Currently I have chosen the glamorous job of substitute teacher. Not a real teacher because then I would have to do lesson plans and go to parent teacher conferences and do beaucoup de paper work which is right up there with shaving my legs and going to the dentist. But today I subbed in 2nd grade and they said I was the nicest sub they'd ever had (how many subs can you have by the beginning of 2nd grade?) and they wished I could be their real teacher probably because their real teacher does not play the quiet game with them or do the Happy Dance. And what's not to be happy about when you are in 2nd grade and you get to go to recess and eat corn dogs for lunch and read Junie B. Jones?
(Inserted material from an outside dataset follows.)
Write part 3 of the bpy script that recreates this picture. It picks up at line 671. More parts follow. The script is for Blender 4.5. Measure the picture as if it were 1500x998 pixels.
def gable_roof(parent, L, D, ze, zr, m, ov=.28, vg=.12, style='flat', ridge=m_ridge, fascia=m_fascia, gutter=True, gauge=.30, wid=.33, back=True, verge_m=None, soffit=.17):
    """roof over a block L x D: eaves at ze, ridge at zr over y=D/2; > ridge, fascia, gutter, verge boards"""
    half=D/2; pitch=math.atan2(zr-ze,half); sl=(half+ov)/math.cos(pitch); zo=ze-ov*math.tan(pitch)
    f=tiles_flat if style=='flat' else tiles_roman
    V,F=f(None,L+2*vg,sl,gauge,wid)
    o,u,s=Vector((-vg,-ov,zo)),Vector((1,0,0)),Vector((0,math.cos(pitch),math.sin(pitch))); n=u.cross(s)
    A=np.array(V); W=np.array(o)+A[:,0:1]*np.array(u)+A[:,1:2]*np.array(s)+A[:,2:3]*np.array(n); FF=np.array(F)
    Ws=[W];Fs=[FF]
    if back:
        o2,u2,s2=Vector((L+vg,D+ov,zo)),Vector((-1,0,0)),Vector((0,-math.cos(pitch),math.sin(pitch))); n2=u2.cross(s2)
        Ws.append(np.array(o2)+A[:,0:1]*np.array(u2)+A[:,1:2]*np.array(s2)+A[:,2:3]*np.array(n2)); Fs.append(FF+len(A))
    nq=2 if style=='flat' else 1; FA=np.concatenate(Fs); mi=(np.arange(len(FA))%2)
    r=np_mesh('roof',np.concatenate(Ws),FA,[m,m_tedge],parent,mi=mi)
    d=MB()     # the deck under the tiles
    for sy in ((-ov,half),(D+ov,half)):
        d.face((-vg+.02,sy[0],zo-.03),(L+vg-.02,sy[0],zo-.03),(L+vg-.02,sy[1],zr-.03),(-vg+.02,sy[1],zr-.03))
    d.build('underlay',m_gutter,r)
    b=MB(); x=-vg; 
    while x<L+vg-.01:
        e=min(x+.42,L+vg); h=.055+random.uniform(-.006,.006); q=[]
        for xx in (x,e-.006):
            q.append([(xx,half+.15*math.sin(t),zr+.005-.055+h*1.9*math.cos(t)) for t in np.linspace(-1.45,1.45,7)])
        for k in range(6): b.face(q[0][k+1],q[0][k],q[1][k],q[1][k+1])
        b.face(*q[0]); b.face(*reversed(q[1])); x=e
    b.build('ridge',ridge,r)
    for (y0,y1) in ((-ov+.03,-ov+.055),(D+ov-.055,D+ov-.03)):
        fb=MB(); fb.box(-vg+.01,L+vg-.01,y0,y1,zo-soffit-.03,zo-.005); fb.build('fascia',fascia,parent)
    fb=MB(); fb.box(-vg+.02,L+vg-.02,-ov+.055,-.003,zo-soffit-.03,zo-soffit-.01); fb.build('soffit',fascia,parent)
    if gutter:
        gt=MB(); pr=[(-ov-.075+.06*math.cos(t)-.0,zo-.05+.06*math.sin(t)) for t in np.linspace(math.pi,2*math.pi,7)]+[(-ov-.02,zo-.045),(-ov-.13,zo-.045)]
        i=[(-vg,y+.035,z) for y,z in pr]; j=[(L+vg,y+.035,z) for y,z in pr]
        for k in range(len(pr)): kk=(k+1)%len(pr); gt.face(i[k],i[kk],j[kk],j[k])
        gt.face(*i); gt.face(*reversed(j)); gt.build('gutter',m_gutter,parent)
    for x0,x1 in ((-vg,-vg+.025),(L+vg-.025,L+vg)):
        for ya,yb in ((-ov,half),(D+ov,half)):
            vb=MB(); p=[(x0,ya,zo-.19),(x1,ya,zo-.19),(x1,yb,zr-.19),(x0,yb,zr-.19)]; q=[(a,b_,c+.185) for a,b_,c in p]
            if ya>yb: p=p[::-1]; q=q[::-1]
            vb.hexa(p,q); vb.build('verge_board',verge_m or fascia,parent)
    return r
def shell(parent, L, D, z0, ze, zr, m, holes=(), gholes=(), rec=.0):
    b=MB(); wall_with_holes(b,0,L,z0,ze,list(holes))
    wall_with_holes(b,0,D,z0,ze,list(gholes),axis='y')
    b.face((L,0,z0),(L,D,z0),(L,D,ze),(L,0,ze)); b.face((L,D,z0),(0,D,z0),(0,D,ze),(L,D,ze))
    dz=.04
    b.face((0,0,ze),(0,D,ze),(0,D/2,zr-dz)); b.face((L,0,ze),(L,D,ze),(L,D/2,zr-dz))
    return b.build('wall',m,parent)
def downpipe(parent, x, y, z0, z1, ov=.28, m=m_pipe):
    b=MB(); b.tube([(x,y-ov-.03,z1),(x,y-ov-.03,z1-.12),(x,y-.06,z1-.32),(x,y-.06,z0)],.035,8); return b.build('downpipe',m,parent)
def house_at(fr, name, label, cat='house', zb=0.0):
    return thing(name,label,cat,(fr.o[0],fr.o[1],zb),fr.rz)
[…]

But sometimes subbing is not so great like when you are the ONLY teacher on recess duty and somebody is wetting their pants (besides you because you haven't had a break all day) and somebody else has playground gravel in their knees and you cannot let them into the school because you cannot be trusted with a key because you might run to Home Depot during lunch and make a copy of the key and break into the school at night and steal all of the Rubber Cement because man oh man is that stuff fun. But you can be trusted to protect 100 second-second graders from any gunmen or raving lunatics who may invade the playground. And protect them you will because you are making so much money and they love you more than their own teacher because you can do one mean Happy Dance.
Subbing is also not great when you are at the middle school and your students ask if your grand kids go to their school and you put a big black mark by their names and then try to laugh it off, telling yourself how foolish middle schoolers are, and then the teacher in the next classroom introduces himself and he is one of your children's childhood friends. . . or when you are subbing a special ed class and somebody asks you if you are in the class. . .
But it's all good because at the end of the day you turn in your badge, go home, eat chocolate chips with handfuls of marshmallows because you haven't had time to go to the store and buy anything else, tell your son, who says you are the meanest mom in the world, that Mrs. W's second-grade class thinks you're the bomb-diggety, blog about your day, and wait for that big ol' fat pay check to come.